When confronted with multi-media evidence of licensed participants documented in a federal felony gambling enterprise, that same apparatus has produced nothing. Not a suspension. Not a formal hearing. Not a public statement of any kind from any commission in any state where either Ortiz brother holds a license.
If documented involvement in an illegal gambling ring does not meet the threshold of “undesirable,” the industry owes the public a clear statement of what does.
The Investigations: Demand Verifiable Facts
The USA Today piece references prior inquiries by Kentucky and California authorities. The wagering public cannot accept that at face value. Racing regulators have long used the phrase “we do not comment on ongoing investigations” as a shield against public accountability. It has become a default deflection rather than a legal necessity.
The people whose money funds this sport through takeout, through handle, through the taxes and fees that flow from every dollar wagered deserve specific answers to specific questions.
Did the Kentucky Horse Racing Commission formally interview Irad and Jose Ortiz prior to the Kentucky Derby? Did they conduct a forensic review of the digital evidence, or did they accept a denial and move on to protect the Triple Crown betting pools from a public relations crisis? Did Churchill Downs? Many will recall how protective and proactive they were when a certain trainer received a positive for a now legal ointment costing him a record breaking Kentucky Derby. We heard a lot of talk about protecting the sport and integrity. What constituted California’s inquiry, and why has their response been so opaque?
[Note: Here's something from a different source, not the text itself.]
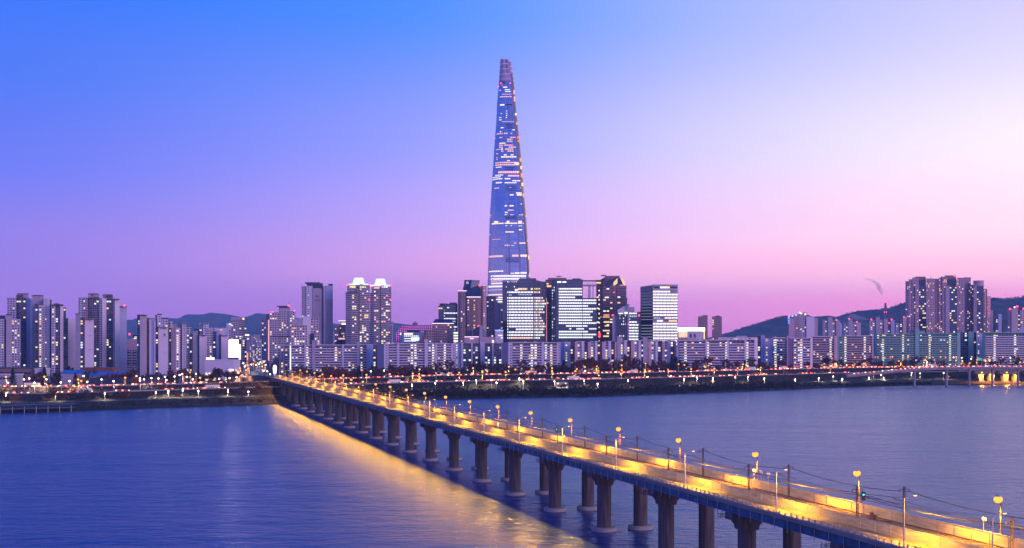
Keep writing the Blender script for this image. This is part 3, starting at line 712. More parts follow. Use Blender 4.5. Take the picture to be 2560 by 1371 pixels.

These are not rhetorical questions. They are accountability questions with direct implications for the integrity of every dollar wagered on a race in which either Ortiz brother participates. When one jurisdiction dismisses what another ignores, the entire regulatory architecture fails the public it exists to protect.
Tomorrow’s Broadcast
The Preakness Stakes is Saturday. NBC Sports will carry it nationally. The two primary subjects of their race coverage are at the center of a front-page federal felony story published forty-eight hours before post time.
Whether NBC addresses it will tell you everything you need to know about whether the sport’s broadcast partners see themselves as journalists or as content providers for the industry that pays them. The public will be watching. Their sponsors will be watching. So will we.
The Bottom Line
When Past The Wire reported this story six months ago, the industry chose silence as its strategy. That strategy has failed. The story is now national, it is documented beyond dispute, and the two men at the center of it are riding in the Preakness tomorrow.
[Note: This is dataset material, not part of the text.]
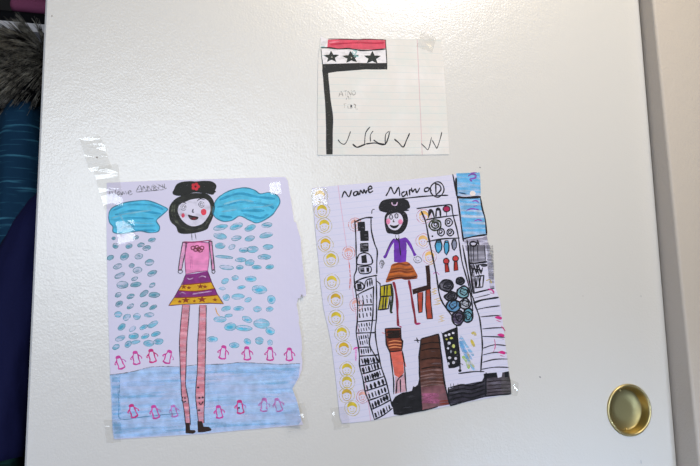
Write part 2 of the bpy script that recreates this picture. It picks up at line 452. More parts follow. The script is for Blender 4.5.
o = obj('fur_trim', fv, ff, FUR, tc_, None, True); o['kind'] = 'stuff'; o['label'] = 'grey brown long-haired fur trim'
loop(tc_, -.165, RY, RZ - .062)

# navy jacket hanging lower and nearer
nv = thing('jacket', 'plain dark navy jacket hanging in front of the teal coat', 'jacket', (-.12, .25, .60))
e1 = L_(46, 186, .08); e2 = L_(40, 200, .08); e3 = L_(42, 220, .08); e4 = L_(28, 262, .075); e5 = L_(16, 320, .075); e6 = L_(4, 460, .08)
v, f = loft([(-.06,.30,e1.z+.004,.014,.06),(-.06,.25,e1.z-.03,.02,.13),(-.06,.25,1.08,.026,.17),(-.055,.25,.60,.03,.17)], 36, .12, 21)
obj('jacket_body', v, f, NAVY, nv, None, True)
v, f = loft([(e1.x+.004,.096,e1.z,.010,.014),(e2.x+.002,.094,e2.z,.018,.024),(e3.x-.004,.094,e3.z,.030,.032),(e4.x-.005,.094,e4.z,.037,.034),(e5.x-.008,.094,e5.z,.033,.032),(e6.x-.010,.094,e6.z,.026,.028)], 32, .2, 23)
obj('sleeve', v, f, NAVY, nv, None, True)
loop(nv, -.06, RY - .02, e1.z - .012)

# dark red coat behind the fur, dark green coat low down
rd = thing('coat', 'dark red coat hanging behind the fur hood', 'coat', (-.24, .36, .9))
v, f = loft([(-.245,.36,RZ-.018,.012,.02),(-.248,.36,RZ-.026,.020,.09),(-.248,.35,RZ-.06,.022,.13),(-.250,.35,.9,.022,.14)], 36, .15, 31); obj('coat_body', v, f, RED, rd, None, True)
v, f = loft([(-.248,.22,RZ-.05,.01,.02),(-.248,.20,RZ-.09,.02,.03),(-.250,.19,.95,.02,.028)], 24, .15, 33); obj('sleeve', v, f, RED, rd, None, True)
g1 = L_(2, 405, .30)
gd = thing('trousers', 'dark green trousers low in the closet at the bottom left', 'trousers', (g1.x, .25, .45))
v, f = loft([(g1.x,.30,g1.z-.02,.012,.03),(g1.x,.30,g1.z-.04,.03,.04),(g1.x,.30,.75,.036,.05),(g1.x,.30,.45,.036,.05)], 32, .2, 41); obj('trouser_leg', v, f, GREEN, gd, None, True)
v, f = loft([(g1.x,.41,.86,.012,.03),(g1.x,.41,.84,.03,.04),(g1.x,.41,.75,.036,.05),(g1.x,.41,.45,.036,.05)], 32, .2, 43); obj('trouser_leg', v, f, GREEN, gd, None, True)

# ------------------------------------------------------------------ the three drawings
def paper_mat(name, col, lines=None, margin=None, blotch=None, wr=.0006):
    m = mat(name, col, .62, 0, .3); N, L, b = nodes(m)
    tc = N.new('ShaderNodeTexCoord'); uv = N.new('ShaderNodeUVMap'); uv.uv_map = 'UVMap'
    sp = N.new('ShaderNodeSeparateXYZ'); L.new(uv.outputs['UV'], sp.inputs[0])
    last = None
    base = N.new('ShaderNodeRGB'); base.outputs[0].default_value = srgb(col); last = base.outputs[0]
    def mixin(fac, c):
        nonlocal last
        mx = N.new('ShaderNodeMix'); mx.data_type = 'RGBA'; mx.inputs['B'].default_value = srgb(c)
        L.new(fac, mx.inputs['Factor']); L.new(last, mx.inputs['A']); last = mx.outputs['Result']
    def mth(op, a, b_=None):
        q = N.new('ShaderNodeMath'); q.operation = op
        for i, s in enumerate((a, b_)):
            if s is None: continue
            if isinstance(s, (int, float)): q.inputs[i].default_value = s
            else: L.new(s, q.inputs[i])
        return q.outputs[0]
    if blotch:
        for c, sc_, lo, hi, amt in blotch:
            nz = N.new('ShaderNodeTexNoise'); nz.inputs['Scale'].default_value = sc_; nz.inputs['Detail'].default_value = 4
            L.new(tc.outputs['Object'], nz.inputs['Vector'])
            mr = N.new('ShaderNodeMapRange'); mr.inputs['From Min'].default_value = lo; mr.inputs['From Max'].default_value = hi; mr.inputs['To Max'].default_value = amt
            L.new(nz.outputs['Fac'], mr.inputs['Value']); mixin(mr.outputs['Result'], c)
    if lines:
        per, off, wd, c, amt = lines
        fr_ = mth('FRACT', mth('DIVIDE', mth('ADD', sp.outputs['Y'], off), per))
        mixin(mth('MULTIPLY', mth('LESS_THAN', fr_, wd / per), amt), c)
    if margin:
        x0, wd, c, amt = margin
        mixin(mth('MULTIPLY', mth('LESS_THAN', mth('ABSOLUTE', mth('SUBTRACT', sp.outputs['X'], x0)), wd / 2), amt), c)
    L.new(last, b.inputs['Base Color'])
    nz = N.new('ShaderNodeTexNoise'); nz.inputs['Scale'].default_value = 22; nz.inputs['Detail'].default_value = 3
    L.new(tc.outputs['Object'], nz.inputs['Vector'])
    bp = N.new('ShaderNodeBump'); bp.inputs['Strength'].default_value = .5; bp.inputs['Distance'].default_value = wr * 4
    L.new(nz.outputs['Fac'], bp.inputs['Height']); L.new(bp.outputs['Normal'], b.inputs['Normal'])
    return m

def sheet_mesh(sheet, outline, m, parent, rule, marg):
    """paper with real thickness; uv in millimetres from the rule line and the margin line (pixel point pairs)"""
    q = outline
    tri = tessellate_polygon([[Vector((x, y, 0)) for x, y in q]])
    v = []; f = []
    for x, y in q: p = P(x, y); v.append((p.x, -sheet.base - .0001, p.z))
    for x, y in q: p = P(x, y); v.append((p.x, -sheet.base, p.z))
    k = len(q)
    for a, b_, c in tri:
        A, B, D = q[a], q[b_], q[c]; cr = (B[0]-A[0])*(D[1]-A[1]) - (B[1]-A[1])*(D[0]-A[0])
        t = (a, b_, c) if cr < 0 else (a, c, b_)
        f.append(t); f.append((t[0]+k, t[2]+k, t[1]+k))
    for i in range(k): f.append((i, (i+1) % k, (i+1) % k + k, i + k))
    o = obj('paper_sheet', v, f, m, parent)
    og = Vector(parent['_o']); bm = bmesh.new(); bm.from_mesh(o.data); bmesh.ops.recalc_face_normals(bm, faces=bm.faces[:])
    relift(bm, sheet, og)
    def perp(q):
        a_, b_2 = P(*q[0]), P(*q[1]); d = (b_2 - a_).normalized(); return a_, Vector((-d.z, 0, d.x))
    R0, RN = perp(rule); M0, MN = perp(marg)
    ul = bm.loops.layers.uv.new('UVMap')
    for fa in bm.faces:
        for lp in fa.loops:
            d = lp.vert.co + og; d.y = 0
            lp[ul].uv = ((d - M0).dot(MN) * 1000, (d - R0).dot(RN) * 1000)
    bm.to_mesh(o.data); bm.free()
    return o

def star(cx, cy, rx, ry, rot=-90):
    return [(cx + (rx if i % 2 == 0 else rx * .42) * math.cos(math.radians(rot + 36 * i)), cy + (ry if i % 2 == 0 else ry * .42) * math.sin(math.radians(rot + 36 * i))) for i in range(10)]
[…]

The time for closed-door deliberations and jurisdiction-dodging is over. The betting public deserves to know exactly how state licensing boards intend to protect the integrity of legal wagering from documented involvement in illegal gambling rings. They deserve answers to the Kentucky investigation question. They deserve to know what standard of evidence is sufficient to trigger a licensing review.
Horse racing has spent decades asking the public to trust it. Trust is not a one-way transaction.
Racing can no longer afford to protect its stars at the expense of its soul.